Observant Jews don’t work, drive or use appliances on Yom Kippur, but Rubin had a strong feeling he should pick up the phone when it rang that night.“My wife didn’t want me to answer it,” he recalls. But he did.
On the other end of the line was one of the most senior members of the previous administration. He wanted to know if Rubin knew of any technologies the government could use to help catch terrorists.
Rubin’s answer has since become a technology mantra among members of the intelligence community: data mining, he told the official.
Data mining is a relatively new field within computer science. In the broadest sense, it combines statistical models, power¿ful processors, and artificial intelligence to find and retrieve valuable information that might otherwise remain buried inside vast volumes of data. Retailers use it to predict consumer buying patterns, and credit card companies use it to detect fraud.
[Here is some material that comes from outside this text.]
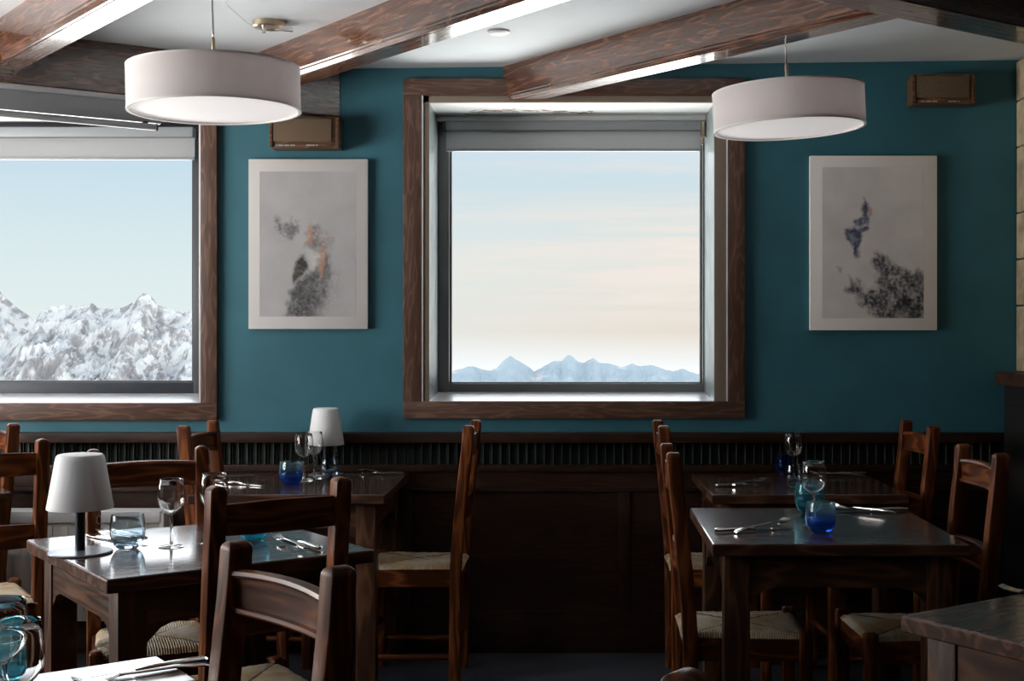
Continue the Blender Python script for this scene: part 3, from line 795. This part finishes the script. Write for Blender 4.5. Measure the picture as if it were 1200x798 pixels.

In the aftermath of September 11, the government concluded that data mining could help it prevent future terrorist attacks.
Experts say that the government, and in particular the intelligence community, has come to rely heavily on data mining. A 2004 Government Accountability Office report found that federal agencies were actively engaged in or planning 199 data mining projects. Of these, 14 focused explicitly on catching terrorists and preventing attacks, a total that does not include projects at seven agencies (such as the CIA and the National Security Agency) that did not respond to the GAO survey. Over the past year, The New York Times, USA Today and other media outlets have uncovered top-secret programs within those agencies that collect and look for patterns in phone records, e-mail headers and other personal information (see "What to Do When the Government Wants Your Data"). When these programs were made public, the president and other members of his administration defended them as critical to the war on terrorism.
Given the administration’s commitment to programs using these data mining tools and the pressure on everyone to prevent another attack, it comes as no surprise that these projects are being approved by agency heads almost as fast as they are being conceived, experts say. "There is a real fear of not going down this path, because if there is value you don’t want to be on the side that opposed [a data mining project]," says Robert Popp, who was deputy director of the Information Awareness Office at the Defense Advanced Research Projects Agency. Of course, government officials also have a straightforward reason for pursuing data mining projects, says Robert Gourley, CTO of the Defense Intelligence Agency: "We want to protect our country and our way of life."